Exercise instructions =
Reproduce every entry in the listing without alteration.

Scripts that build scenes =
— start —

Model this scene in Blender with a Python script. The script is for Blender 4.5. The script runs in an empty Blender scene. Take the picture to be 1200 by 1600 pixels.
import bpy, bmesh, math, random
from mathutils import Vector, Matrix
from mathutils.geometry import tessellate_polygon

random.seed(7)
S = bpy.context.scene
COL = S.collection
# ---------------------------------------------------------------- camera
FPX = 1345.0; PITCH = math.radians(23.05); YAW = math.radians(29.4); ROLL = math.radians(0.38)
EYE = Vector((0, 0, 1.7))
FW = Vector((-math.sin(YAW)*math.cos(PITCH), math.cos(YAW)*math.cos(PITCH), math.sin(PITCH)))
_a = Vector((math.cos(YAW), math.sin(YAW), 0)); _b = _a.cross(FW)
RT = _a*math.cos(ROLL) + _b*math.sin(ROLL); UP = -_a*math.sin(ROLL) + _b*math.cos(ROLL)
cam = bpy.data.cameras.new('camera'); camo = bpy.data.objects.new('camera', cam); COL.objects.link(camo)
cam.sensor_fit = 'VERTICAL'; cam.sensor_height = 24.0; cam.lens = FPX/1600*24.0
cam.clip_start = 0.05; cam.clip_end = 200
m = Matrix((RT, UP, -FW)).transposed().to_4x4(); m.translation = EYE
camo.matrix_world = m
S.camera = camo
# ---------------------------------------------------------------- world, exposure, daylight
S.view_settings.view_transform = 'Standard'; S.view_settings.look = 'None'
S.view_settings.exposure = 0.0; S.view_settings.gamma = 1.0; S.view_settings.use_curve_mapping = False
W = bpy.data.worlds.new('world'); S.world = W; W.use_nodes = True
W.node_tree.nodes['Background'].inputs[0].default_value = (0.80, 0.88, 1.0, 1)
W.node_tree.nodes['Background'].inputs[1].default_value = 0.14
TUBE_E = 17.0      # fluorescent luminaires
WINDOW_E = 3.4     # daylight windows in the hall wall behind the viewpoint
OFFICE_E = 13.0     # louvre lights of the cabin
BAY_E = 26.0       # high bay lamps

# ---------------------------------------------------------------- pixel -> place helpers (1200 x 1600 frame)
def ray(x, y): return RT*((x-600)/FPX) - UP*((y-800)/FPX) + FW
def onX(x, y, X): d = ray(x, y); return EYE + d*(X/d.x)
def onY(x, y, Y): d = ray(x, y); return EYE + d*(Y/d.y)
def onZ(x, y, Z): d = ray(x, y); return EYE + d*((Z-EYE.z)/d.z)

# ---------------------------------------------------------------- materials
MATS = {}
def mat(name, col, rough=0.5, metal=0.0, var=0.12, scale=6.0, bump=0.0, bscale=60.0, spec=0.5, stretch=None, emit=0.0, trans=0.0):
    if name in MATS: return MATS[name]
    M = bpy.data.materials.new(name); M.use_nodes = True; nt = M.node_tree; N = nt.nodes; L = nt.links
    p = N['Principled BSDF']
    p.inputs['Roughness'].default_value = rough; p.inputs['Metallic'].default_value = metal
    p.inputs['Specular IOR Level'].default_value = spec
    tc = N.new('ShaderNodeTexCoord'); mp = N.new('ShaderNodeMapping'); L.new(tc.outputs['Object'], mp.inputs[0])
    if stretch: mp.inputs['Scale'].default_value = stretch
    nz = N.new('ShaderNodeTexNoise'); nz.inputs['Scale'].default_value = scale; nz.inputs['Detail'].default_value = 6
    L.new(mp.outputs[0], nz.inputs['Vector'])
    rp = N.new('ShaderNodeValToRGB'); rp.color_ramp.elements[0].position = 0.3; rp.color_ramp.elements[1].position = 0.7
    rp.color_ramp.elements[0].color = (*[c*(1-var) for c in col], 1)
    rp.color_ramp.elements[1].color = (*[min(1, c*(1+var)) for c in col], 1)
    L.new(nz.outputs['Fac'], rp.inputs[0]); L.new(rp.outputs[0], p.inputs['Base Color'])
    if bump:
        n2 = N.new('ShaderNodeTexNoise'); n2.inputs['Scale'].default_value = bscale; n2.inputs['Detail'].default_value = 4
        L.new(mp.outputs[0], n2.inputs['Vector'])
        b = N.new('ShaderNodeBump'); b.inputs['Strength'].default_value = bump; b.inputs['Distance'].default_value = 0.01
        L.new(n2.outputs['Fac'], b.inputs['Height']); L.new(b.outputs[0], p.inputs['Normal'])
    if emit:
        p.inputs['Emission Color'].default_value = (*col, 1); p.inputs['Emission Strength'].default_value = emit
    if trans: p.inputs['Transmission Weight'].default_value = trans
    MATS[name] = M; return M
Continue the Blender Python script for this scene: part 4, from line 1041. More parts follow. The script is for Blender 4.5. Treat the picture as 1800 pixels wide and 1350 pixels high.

— end —

Worked solution =
Model this scene in Blender with a Python script. The script is for Blender 4.5. The script runs in an empty Blender scene. Take the picture to be 1200 by 1600 pixels.
import bpy, bmesh, math, random
from mathutils import Vector, Matrix
from mathutils.geometry import tessellate_polygon

random.seed(7)
S = bpy.context.scene
COL = S.collection
# ---------------------------------------------------------------- camera
FPX = 1345.0; PITCH = math.radians(23.05); YAW = math.radians(29.4); ROLL = math.radians(0.38)
EYE = Vector((0, 0, 1.7))
FW = Vector((-math.sin(YAW)*math.cos(PITCH), math.cos(YAW)*math.cos(PITCH), math.sin(PITCH)))
_a = Vector((math.cos(YAW), math.sin(YAW), 0)); _b = _a.cross(FW)
RT = _a*math.cos(ROLL) + _b*math.sin(ROLL); UP = -_a*math.sin(ROLL) + _b*math.cos(ROLL)
cam = bpy.data.cameras.new('camera'); camo = bpy.data.objects.new('camera', cam); COL.objects.link(camo)
cam.sensor_fit = 'VERTICAL'; cam.sensor_height = 24.0; cam.lens = FPX/1600*24.0
cam.clip_start = 0.05; cam.clip_end = 200
m = Matrix((RT, UP, -FW)).transposed().to_4x4(); m.translation = EYE
camo.matrix_world = m
S.camera = camo
# ---------------------------------------------------------------- world, exposure, daylight
S.view_settings.view_transform = 'Standard'; S.view_settings.look = 'None'
S.view_settings.exposure = 0.0; S.view_settings.gamma = 1.0; S.view_settings.use_curve_mapping = False
W = bpy.data.worlds.new('world'); S.world = W; W.use_nodes = True
W.node_tree.nodes['Background'].inputs[0].default_value = (0.80, 0.88, 1.0, 1)
W.node_tree.nodes['Background'].inputs[1].default_value = 0.14
TUBE_E = 17.0      # fluorescent luminaires
WINDOW_E = 3.4     # daylight windows in the hall wall behind the viewpoint
OFFICE_E = 13.0     # louvre lights of the cabin
BAY_E = 26.0       # high bay lamps

# ---------------------------------------------------------------- pixel -> place helpers (1200 x 1600 frame)
def ray(x, y): return RT*((x-600)/FPX) - UP*((y-800)/FPX) + FW
def onX(x, y, X): d = ray(x, y); return EYE + d*(X/d.x)
def onY(x, y, Y): d = ray(x, y); return EYE + d*(Y/d.y)
def onZ(x, y, Z): d = ray(x, y); return EYE + d*((Z-EYE.z)/d.z)

# ---------------------------------------------------------------- materials
MATS = {}
def mat(name, col, rough=0.5, metal=0.0, var=0.12, scale=6.0, bump=0.0, bscale=60.0, spec=0.5, stretch=None, emit=0.0, trans=0.0):
    if name in MATS: return MATS[name]
    M = bpy.data.materials.new(name); M.use_nodes = True; nt = M.node_tree; N = nt.nodes; L = nt.links
    p = N['Principled BSDF']
    p.inputs['Roughness'].default_value = rough; p.inputs['Metallic'].default_value = metal
    p.inputs['Specular IOR Level'].default_value = spec
    tc = N.new('ShaderNodeTexCoord'); mp = N.new('ShaderNodeMapping'); L.new(tc.outputs['Object'], mp.inputs[0])
    if stretch: mp.inputs['Scale'].default_value = stretch
    nz = N.new('ShaderNodeTexNoise'); nz.inputs['Scale'].default_value = scale; nz.inputs['Detail'].default_value = 6
    L.new(mp.outputs[0], nz.inputs['Vector'])
    rp = N.new('ShaderNodeValToRGB'); rp.color_ramp.elements[0].position = 0.3; rp.color_ramp.elements[1].position = 0.7
    rp.color_ramp.elements[0].color = (*[c*(1-var) for c in col], 1)
    rp.color_ramp.elements[1].color = (*[min(1, c*(1+var)) for c in col], 1)
    L.new(nz.outputs['Fac'], rp.inputs[0]); L.new(rp.outputs[0], p.inputs['Base Color'])
    if bump:
        n2 = N.new('ShaderNodeTexNoise'); n2.inputs['Scale'].default_value = bscale; n2.inputs['Detail'].default_value = 4
        L.new(mp.outputs[0], n2.inputs['Vector'])
        b = N.new('ShaderNodeBump'); b.inputs['Strength'].default_value = bump; b.inputs['Distance'].default_value = 0.01
        L.new(n2.outputs['Fac'], b.inputs['Height']); L.new(b.outputs[0], p.inputs['Normal'])
    if emit:
        p.inputs['Emission Color'].default_value = (*col, 1); p.inputs['Emission Strength'].default_value = emit
    if trans: p.inputs['Transmission Weight'].default_value = trans
    MATS[name] = M; return M
Continue the Blender Python script for this scene: part 4, from line 1041. More parts follow. The script is for Blender 4.5. Treat the picture as 1800 pixels wide and 1350 pixels high.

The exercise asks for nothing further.